Pensemos, qué nexos abiertos mantenemos con el entorno digital: cuentas de correo electrónico (profesionales y personales), redes sociales y aplicaciones de mensajería, cuentas de medios de pago electrónico (Pay Pal), plataformas de criptomonedas, cuentas de servicios digitales (Netflix, Spotify, ITunes, etc.), servicios en la nube (básicamente, alojamiento y hospedaje), plataformas de crowdfunding (Patreon), canales de videos (Youtube o Vimeo) o podcasts (ivoox), sesiones de videojuegos en red o gamers, cuentas vinculadas a los hardware o software (licencias, soportes técnicos, etc.), cuentas abiertas en establecimientos on-line (Amazon o Mercadona, etc.).
Y, ahora, por un momento, pensemos si nos vamos al hoyo qué pasaría con todo ello.
En mi caso, confieso que, si la palmo me quedaría bien descansado, porque la vida de profesional autónomo es, cualquier cosa, menos humana.

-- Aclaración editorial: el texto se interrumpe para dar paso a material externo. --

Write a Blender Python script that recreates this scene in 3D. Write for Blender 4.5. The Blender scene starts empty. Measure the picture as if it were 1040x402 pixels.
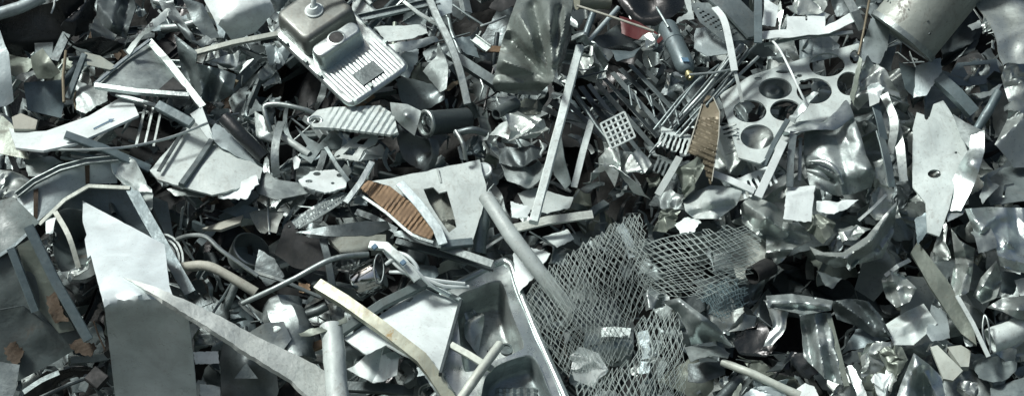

El problema sería para mis seres queridos. Ahí dejo abiertas, aproximadamente, más de 50 cuentas o sesiones abiertas, cada una con sus códigos de acceso diferenciadas, la mayoría de ellas, con la exclusiva copia de seguridad en mi cerebro. Todo fácil.
En el supuesto de que finalmente accediesen a las distintas cuentas, aparte del interés en otear el contenido de mi cuenta personal de Hotmail (abierta hace ya, casi 25 años, en los albores de Internet) y de las redes sociales, dejaré tras de mí, una huella relativamente anodina. Eso sí, algo queda en criptomonedas (cuyas claves de acceso precisamente sí he procurado dejar rastro para su legado a mi familia) y en algún medio de pago electrónico. Lo demás, pasará al olvido como lágrimas en la lluvia.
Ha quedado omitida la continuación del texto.